Using this method I was able to get in approximately 5.5 gallons (actually poured in more than that but some of it pours out) and I didn’t have any problems with trapped air because I was backfilling the system from the engine to the radiator. You want to use distilled water only so you don’t get mineral deposits in your coolant system.
Excerpts from Cummins Service Bulletin 3666132-01:
Storage Stability
Liquid SCA/ESA typically has a shelf life of at least 2 years from the time of manufacture when stored at temperatures ranging from -7° to 55°C [19° to 131°F].
Note: Solid material, liquid turbidity, or layering at the top of the liquid is allowed if it will dissolve and disperse by stirring the solution and warming it to a temperature between 2° to 67°C [36° to 153°F].
RECOMMENDED MAINTENANCE PRACTICES FOR COOLING SYSTEMS OF PARENT BORE (NONLINED) ENGINES
Note:L See also Operation and Maintenance Manual, B Series Engines, Bulletin No. 3810205.

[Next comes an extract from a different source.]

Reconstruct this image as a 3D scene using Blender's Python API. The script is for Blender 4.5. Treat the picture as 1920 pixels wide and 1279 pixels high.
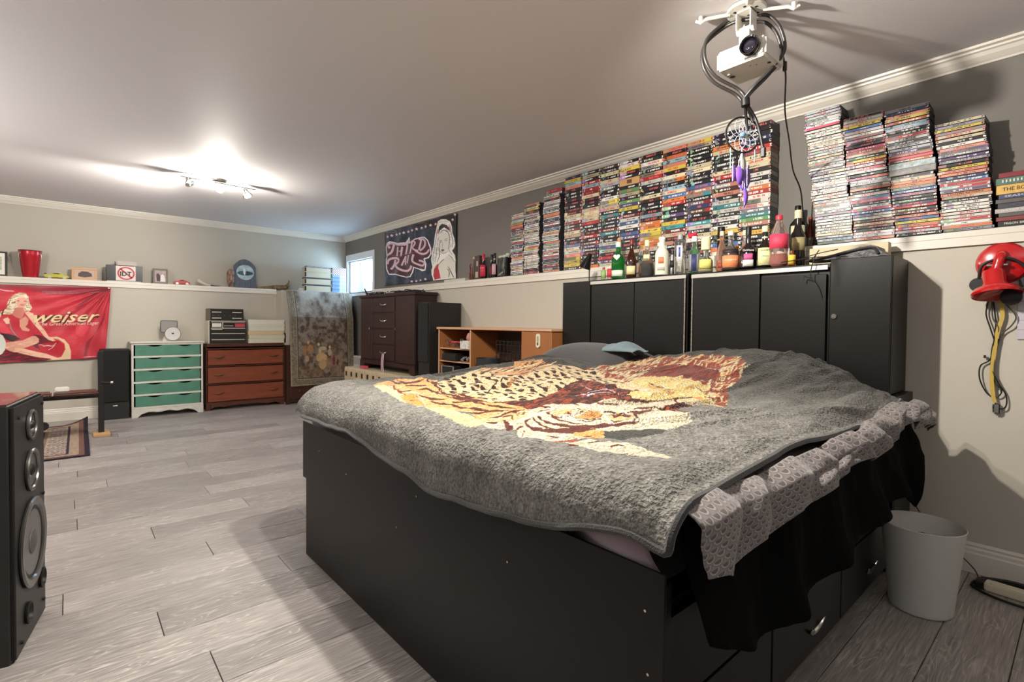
import bpy, bmesh, math, random
import numpy as np
from mathutils import Vector, Matrix
for _o in list(bpy.data.objects): bpy.data.objects.remove(_o)
C = bpy.context.scene.collection
SC = bpy.context.scene
R = math.radians
rnd = random.Random(7)

# ------------------------------------------------------------------ camera, sky, lights, exposure
CAM = (-3.1458, -7.4197, 1.0827); YAW, PITCH, ROLL = 0.71797, -0.02219, 0.00979
fw = Vector((math.sin(YAW)*math.cos(PITCH), math.cos(YAW)*math.cos(PITCH), math.sin(PITCH)))
rt0 = Vector((math.cos(YAW), -math.sin(YAW), 0)); up0 = rt0.cross(fw)
rt = math.cos(ROLL)*rt0 + math.sin(ROLL)*up0; up = -math.sin(ROLL)*rt0 + math.cos(ROLL)*up0
cd = bpy.data.cameras.new('camera'); cam = bpy.data.objects.new('camera', cd); C.objects.link(cam)
cam.matrix_world = Matrix(((rt.x, up.x, -fw.x, CAM[0]), (rt.y, up.y, -fw.y, CAM[1]), (rt.z, up.z, -fw.z, CAM[2]), (0, 0, 0, 1)))
cd.sensor_width = 36; cd.lens = 953.3/1920*36; cd.shift_y = -10.27/1920; cd.clip_start = .05
SC.camera = cam
SC.view_settings.view_transform = 'Standard'; SC.view_settings.look = 'None'
SC.view_settings.gamma = 1; SC.view_settings.use_curve_mapping = False
SC.view_settings.exposure = 0.22
W = bpy.data.worlds.new('sky'); SC.world = W; W.use_nodes = True
bg = W.node_tree.nodes['Background']; bg.inputs[0].default_value = (.62, .86, 1, 1); bg.inputs[1].default_value = 9.0

def light(name, kind, loc, power, color, size=.03, rot=None, **k):
    l = bpy.data.lights.new(name, kind); l.energy = power; l.color = color
    if kind == 'AREA': l.size = size
    else: l.shadow_soft_size = size
    for a, b in k.items(): setattr(l, a, b)
    o = bpy.data.objects.new(name, l); C.objects.link(o); o.location = loc
    if rot: o.rotation_euler = rot
    return o
def aim(o, t):
    o.rotation_euler = (Vector(t)-o.location).to_track_quat('-Z', 'Y').to_euler()
WARM = (1, .935, .845)
# ceiling spot bar just ahead of the camera, above the foot of the bed (its fixture is built below)
l_ = light('bulb_light', 'SPOT', (-2.02, -6.15, 2.14), 150, WARM, .028, spot_size=R(178), spot_blend=.25); aim(l_, (-1.3, -6.5, 0))
l_ = light('bulb_light', 'SPOT', (-2.27, -6.03, 2.14), 66, WARM, .028, spot_size=R(176), spot_blend=.3); aim(l_, (-2.4, -6.0, 0))
l_ = light('bulb_light', 'SPOT', (-2.30, -6.04, 2.14), 30, WARM, .03, spot_size=R(100), spot_blend=.9); aim(l_, (-2.9, -4.6, 0))
# ceiling spot bar over the far end of the room
light('bulb_light', 'POINT', (-2.13, -2.33, 2.15), 40, WARM, .035)
l_ = light('bulb_light', 'SPOT', (-2.36, -2.22, 2.15), 75, WARM, .03, spot_size=R(120), spot_blend=.7); aim(l_, (-3.9, -.3, 1.5))
# added fill light out of view on the left, no fixture built
light('bulb_light', 'POINT', (-4.5, -2.6, 2.1), 50, WARM, .08)
for x_, y_, p_ in ((-5.1, -7.6, 50), (-5.1, -3.6, 62), (-2.4, -8.6, 22)):     # added fill lights, unseen at left and behind the camera, to brighten the ceiling
    light('ceiling_fill_light', 'AREA', (x_, y_, 1.45), p_, (1, .965, .925), 1.0, rot=(R(180), 0, 0))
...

The B Series engine normally does not require SCA because the engine normally does not experience cast-iron cavitation corrosion. The Cummins B Series engine has not shown any tendency toward cast-iron cavitation corrosion. Also, the B Series engine does not have an integral coolant filter.
Therefore, the B Series engine coolant recommendation is to use low-silicate antifreeze meeting ASTM D4985 specifications and to drain and replace it every 320,000 km [200,000 mi], 2 years, or 6000 hours of operation (whichever occurred first).

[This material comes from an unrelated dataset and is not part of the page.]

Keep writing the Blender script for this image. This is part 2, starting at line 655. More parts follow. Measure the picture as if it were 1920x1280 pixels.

Use of fully formulated coolant in this engine is acceptable but not
required. Cooling systems perform best with distilled or deionized water mixed 50/50 with antifreeze.

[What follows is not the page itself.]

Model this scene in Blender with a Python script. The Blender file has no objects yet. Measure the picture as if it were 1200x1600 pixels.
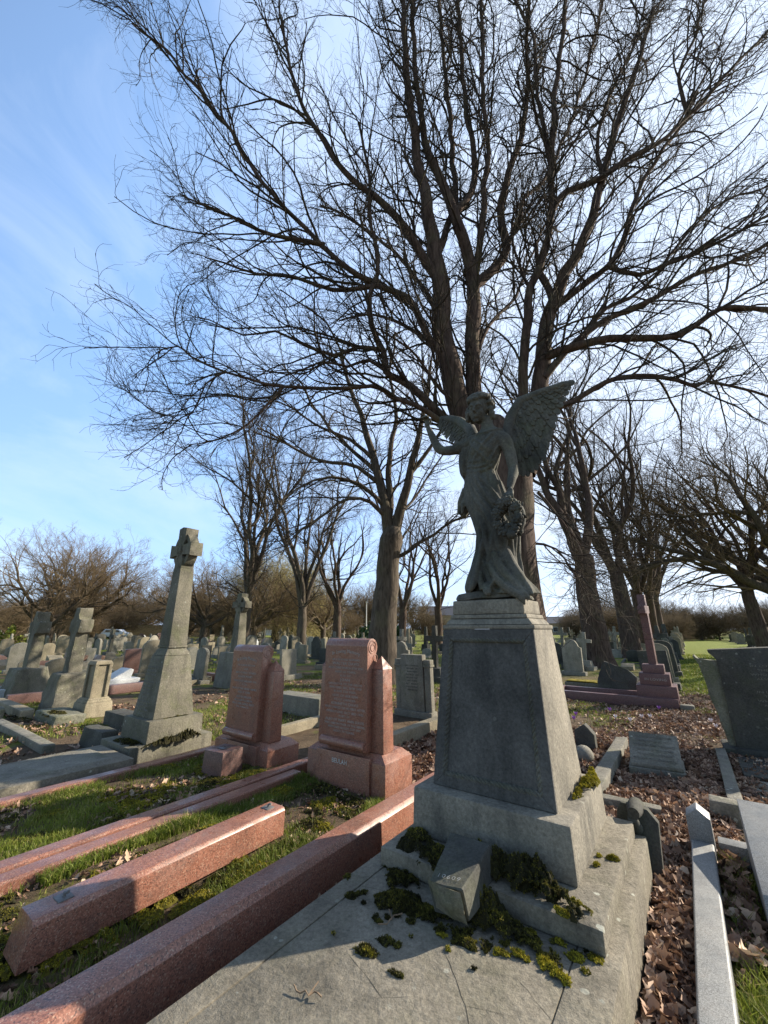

The primary purpose of antifreeze is to lower the freezing point of the coolant. Additional performance characteristics of coolants that are affected by the use of antifreeze include boiling point and vapor pressure. Antifreeze decreases vapor pressure, which is very beneficial to the reduction of cavitation.
A 50/50 mixture of antifreeze and water provides optimum boiling and freezing point protection for engines. An antifreeze concentration in excess of 60 percent must never be used since it increases the possibility of forming cooling system gel, which results as silicates precipitate out of solution. However, an antifreeze concentration less than 40 percent increases the possibility of coolant freezing and liner pitting. Therefore, Cummins recommends an antifreeze concentration range of 40 to 60 percent.
ATTACHMENT 6 – PROPERTIES OF VARIOUS COOLANT MIXTURES (GLYCOL MIXTURES)
COOLANT ADDITIVES AND THEIR FUNCTIONS
| Additives | Function |
|---|---|
| Borate and Phosphate | Maintain proper pH of coolant and provide some corrosion protection |
| Nitrate, Silicate, MBT, TT, and Some Organic Acids | Provide corrosion protection for various metals |
| Nitrites | Provide cast-iron cavitation-corrosion protection |
| Polymers | Provide scale and deposit formation protection |
| Surfactants | Provide some antifouling protection against oil and dirt contaminants in the coolant |
| Defoamers | Prevent coolant from forming a stable foam (that can cause pump cavitation and overheating) |
| Molybdate | Provide cast-iron cavitation and aluminum corrosion. |